Geo-reference Images From Public Archives With Allmaps

Now here’s a very cool project: Allmaps, a browser application made by Bert Spaan and Jules Schoonman, lets you geo-reference images from public sources such as libraries and public archives. You provide the URL of an image and set the reference points via the Allmaps interface. Ideal for laying digitised images of old maps over modern-day data and understanding how the geography has changed.

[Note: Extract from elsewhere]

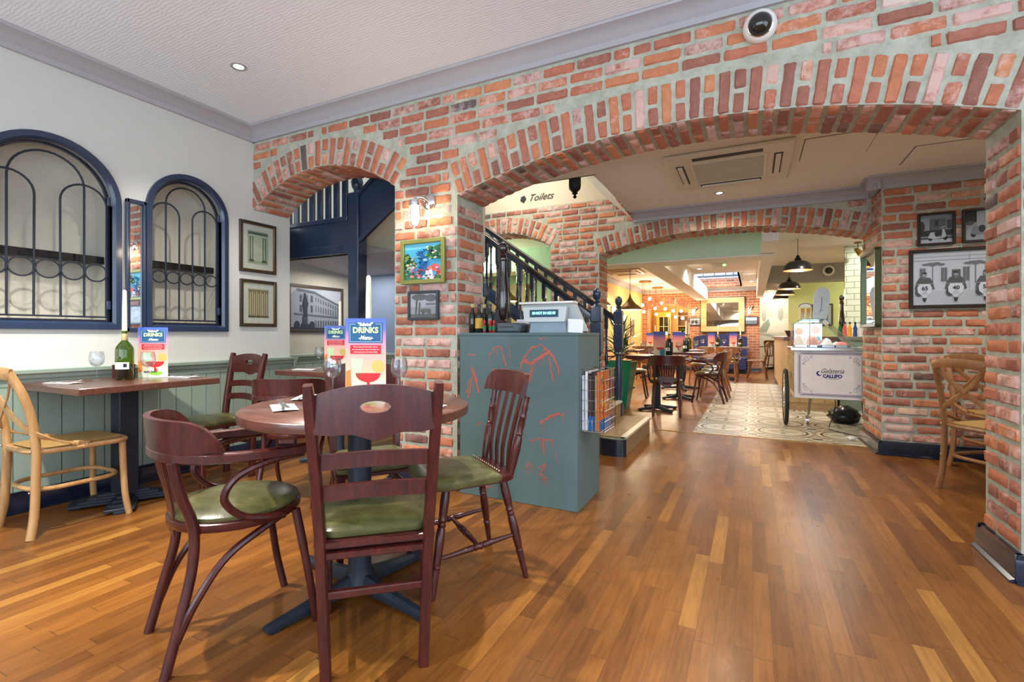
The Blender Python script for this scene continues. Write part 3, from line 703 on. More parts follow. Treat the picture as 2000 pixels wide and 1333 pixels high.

A digitised map from Antwerp overlayed of modern-day data.
A map from 1860s Antwerp from the Boston Public Library layed over a modern-day digital map. Screenshot from Allmaps.org

What is unique about Allmaps are the technical underpinnings of the application; relying heavily on open standards to access images and store annotations:

  • Image resources are accessed via International Image Interoperability Framework’s (IIIF) Image API, which doesn’t just return an image; it allows developers to specify region, size, rotation, and format of the returned image — ideal to crop, resize and rotate an image into place on a map.
  • The map’s control points are stored using a format based on W3C’s Web Annotation Data Model. The custom format uses GeoJSON to represent geographic coordinates of control points while placing the corresponding pixel coordinates inside the properties object.

Allmaps combines existing standards in a novel way, designing for interoperability from the start and enabling sharing of geo-referencing data with other applications.